23.01.17
Rob Behrens approved as Parliamentary and Health Service Ombudsman
The new Parliamentary and Health Service Ombudsman (PHSO) has been named as Rob Behrens.
Behrens, who was selected from a shortlist of five candidates, was approved for the role in a pre-appointment hearing held by two parliamentary select committees last week, the Health committee and the Public Administration and Constitutional Affairs committee (PACAC).
The PHSO holds government to account by considering complaints that government departments, public bodies or the NHS in England “have not acted properly or fairly or have provided a poor service”.
Chair of the Health Committee, Dr Sarah Wollaston MP, said: “We felt that Mr Behrens’s professional background and skills will allow him to bring a deep understanding of the role of Ombudsman to the challenges he will face as the PHSO.
“We wish him every success as the Parliamentary and Health Service Ombudsman."

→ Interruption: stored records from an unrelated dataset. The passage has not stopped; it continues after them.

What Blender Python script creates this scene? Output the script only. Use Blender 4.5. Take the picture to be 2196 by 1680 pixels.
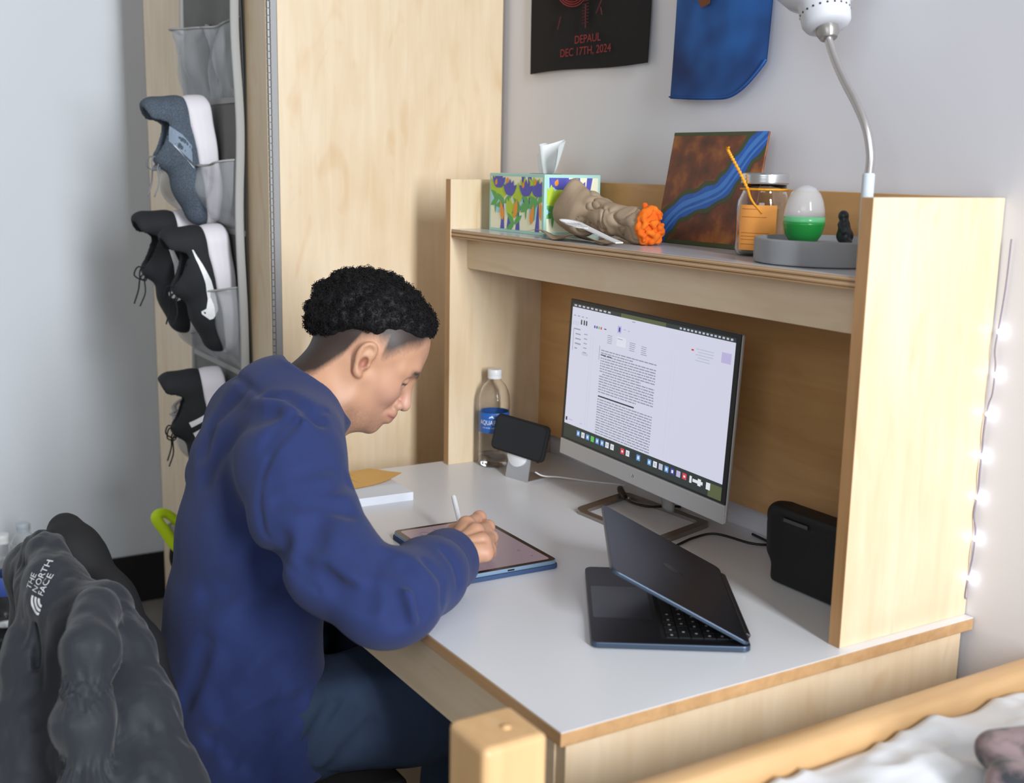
import bpy, bmesh, math, random
import numpy as np
from mathutils import Vector, Matrix, Euler, noise as mnoise

scene = bpy.context.scene
for o in list(bpy.data.objects):
    bpy.data.objects.remove(o, do_unlink=True)
COL = scene.collection

# ------------------------------------------------------------------ camera
cam_data = bpy.data.cameras.new('camera')
cam = bpy.data.objects.new('camera', cam_data)
COL.objects.link(cam)
cam.location = (1.0085, -0.6959, 1.3868)
cam.rotation_euler = (1.3795, -0.0190, 1.0215)
cam_data.sensor_fit = 'HORIZONTAL'
cam_data.sensor_width = 36.0
cam_data.lens = 2524.2 / 2196 * 36
cam_data.clip_start = 0.05
cam_data.dof.use_dof = True
cam_data.dof.focus_distance = 1.98
cam_data.dof.aperture_fstop = 4.0
scene.camera = cam

# ------------------------------------------------------------------ world, daylight, exposure
world = bpy.data.worlds.new('room_ambient')
scene.world = world
world.use_nodes = True
bg = world.node_tree.nodes['Background']
bg.inputs[0].default_value = (1.0, 0.92, 0.83, 1)
bg.inputs[1].default_value = 0.25

def area_light(name, loc, target, sx, sy, power, color=(1, 1, 1)):
    l = bpy.data.lights.new(name, 'AREA')
    l.shape = 'RECTANGLE'; l.size = sx; l.size_y = sy; l.energy = power; l.color = color
    o = bpy.data.objects.new(name, l); COL.objects.link(o)
    o.location = loc
    o.rotation_euler = (Vector(target) - Vector(loc)).to_track_quat('-Z', 'Y').to_euler()
    return o
# tall daylight window in the wall past the bed, and an added soft fill lamp to brighten the front-facing surfaces
area_light('window_daylight', (4.4, -0.25, 2.55), (-0.4, 0.34, 1.15), 0.60, 3.0, 310, (0.92, 0.96, 1.0))
area_light('added_front_fill', (2.2, -2.6, 2.3), (-0.6, 0.4, 1.1), 1.8, 1.5, 36, (0.84, 0.92, 1.0))

scene.view_settings.view_transform = 'Standard'
scene.view_settings.look = 'None'
scene.view_settings.gamma = 1.0
scene.view_settings.use_curve_mapping = False
scene.view_settings.exposure = 0.0

# ------------------------------------------------------------------ helpers
def C(r, g, b):
    def f(v):
        v /= 255.0
        return v / 12.92 if v <= 0.04045 else ((v + 0.055) / 1.055) ** 2.4
    return (f(r), f(g), f(b), 1.0)

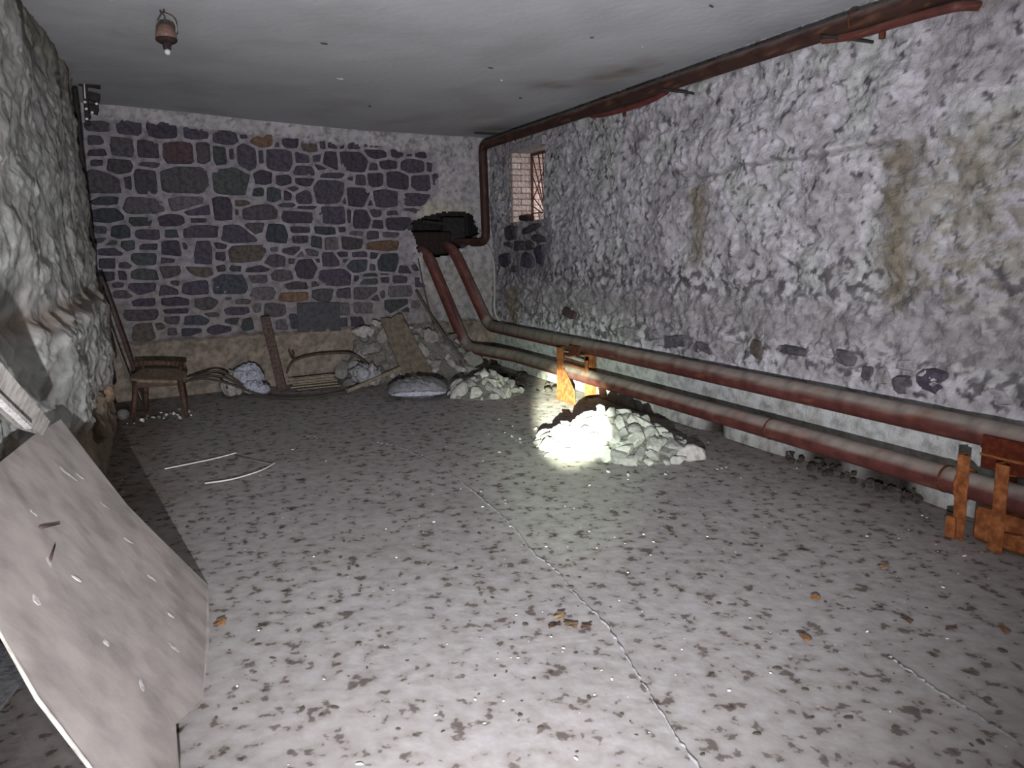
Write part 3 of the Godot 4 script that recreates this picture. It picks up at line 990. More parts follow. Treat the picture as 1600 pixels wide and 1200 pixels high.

Behrens previously worked as the independent adjudicator for higher education in England and Wales and is currently a senior adviser to the European Network for Ombudsmen in Higher Education.
He will now lead the PHSO’s 450 employees through a ‘transition period’ while parliament considers a draft reform bill which proposes the merger of the PHSO with the Local Government Ombudsman to create a single Public Services Ombudsman. In 2014-15, the PHSO handled 29,000 complaints and investigated 5,058 cases.
The government believes that the new integrated Public Service Ombudsman would be more open and accessible to the public and better able to support the services it investigates.
Cheryl Gillan MP, a member of PACAC who chaired the pre-appointment hearing, said: “Rob Behrens has both the professional competences and personal independence necessary to fulfil this role.
“His in depth knowledge and understanding of the role of the ombudsman and the experience he has acquired at the office of the independent adjudicator in higher education will stand him in good stead in this new position.”
The outgoing PHSO, Dame Julie Mellor, said that Behrens has “considerable experience of complaint handling from his time as independent adjudicator for higher education in England and Wales”.
“He will be a great advocate for an independent service that makes impartial final decisions on complaints about UK public services and the NHS in England,” she added.
Last week, Michael King was confirmed as the new Local Government Ombudsman.